● **TASK PROMPT**:
Stop after the line with "R = math.radians": repeat exactly every line before it, beginning with the first, and that line itself.

================================

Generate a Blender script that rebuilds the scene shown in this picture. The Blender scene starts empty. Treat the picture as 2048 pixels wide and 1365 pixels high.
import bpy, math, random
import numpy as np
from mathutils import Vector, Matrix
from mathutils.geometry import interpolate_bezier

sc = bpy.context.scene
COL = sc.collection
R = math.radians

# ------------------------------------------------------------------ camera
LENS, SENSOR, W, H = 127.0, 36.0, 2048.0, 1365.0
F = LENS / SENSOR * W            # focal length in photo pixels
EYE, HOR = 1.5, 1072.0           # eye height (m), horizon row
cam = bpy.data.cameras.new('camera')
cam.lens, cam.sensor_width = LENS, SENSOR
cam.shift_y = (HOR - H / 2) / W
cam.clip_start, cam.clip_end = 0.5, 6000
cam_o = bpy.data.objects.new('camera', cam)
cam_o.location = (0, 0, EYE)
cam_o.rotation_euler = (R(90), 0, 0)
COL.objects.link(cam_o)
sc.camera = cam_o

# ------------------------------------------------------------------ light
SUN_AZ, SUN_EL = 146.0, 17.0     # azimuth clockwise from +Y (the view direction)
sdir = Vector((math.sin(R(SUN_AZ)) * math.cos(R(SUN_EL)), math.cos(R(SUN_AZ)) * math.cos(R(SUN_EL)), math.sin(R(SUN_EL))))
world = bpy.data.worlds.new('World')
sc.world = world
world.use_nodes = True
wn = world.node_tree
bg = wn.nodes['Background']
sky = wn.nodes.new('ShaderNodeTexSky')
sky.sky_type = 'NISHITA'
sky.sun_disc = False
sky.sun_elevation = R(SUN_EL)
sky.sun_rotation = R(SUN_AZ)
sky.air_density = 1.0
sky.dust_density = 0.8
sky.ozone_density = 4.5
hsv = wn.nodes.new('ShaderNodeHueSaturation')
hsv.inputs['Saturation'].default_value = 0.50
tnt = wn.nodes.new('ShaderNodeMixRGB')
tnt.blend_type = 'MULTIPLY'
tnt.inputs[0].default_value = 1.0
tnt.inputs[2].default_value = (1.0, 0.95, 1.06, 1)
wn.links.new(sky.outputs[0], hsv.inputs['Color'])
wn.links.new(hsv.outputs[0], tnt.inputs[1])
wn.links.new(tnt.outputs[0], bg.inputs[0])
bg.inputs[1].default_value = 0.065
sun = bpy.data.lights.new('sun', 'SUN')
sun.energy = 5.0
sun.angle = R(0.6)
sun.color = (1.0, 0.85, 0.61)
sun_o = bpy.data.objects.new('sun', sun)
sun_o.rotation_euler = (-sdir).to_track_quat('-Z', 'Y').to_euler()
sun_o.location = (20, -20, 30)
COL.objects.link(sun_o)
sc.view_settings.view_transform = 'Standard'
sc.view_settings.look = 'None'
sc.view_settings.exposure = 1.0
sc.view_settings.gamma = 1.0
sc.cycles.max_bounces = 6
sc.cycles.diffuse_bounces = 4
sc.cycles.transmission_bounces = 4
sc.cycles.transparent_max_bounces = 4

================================

● **FINISHED ANSWER**:
Generate a Blender script that rebuilds the scene shown in this picture. The Blender scene starts empty. Treat the picture as 2048 pixels wide and 1365 pixels high.
import bpy, math, random
import numpy as np
from mathutils import Vector, Matrix
from mathutils.geometry import interpolate_bezier

sc = bpy.context.scene
COL = sc.collection
R = math.radians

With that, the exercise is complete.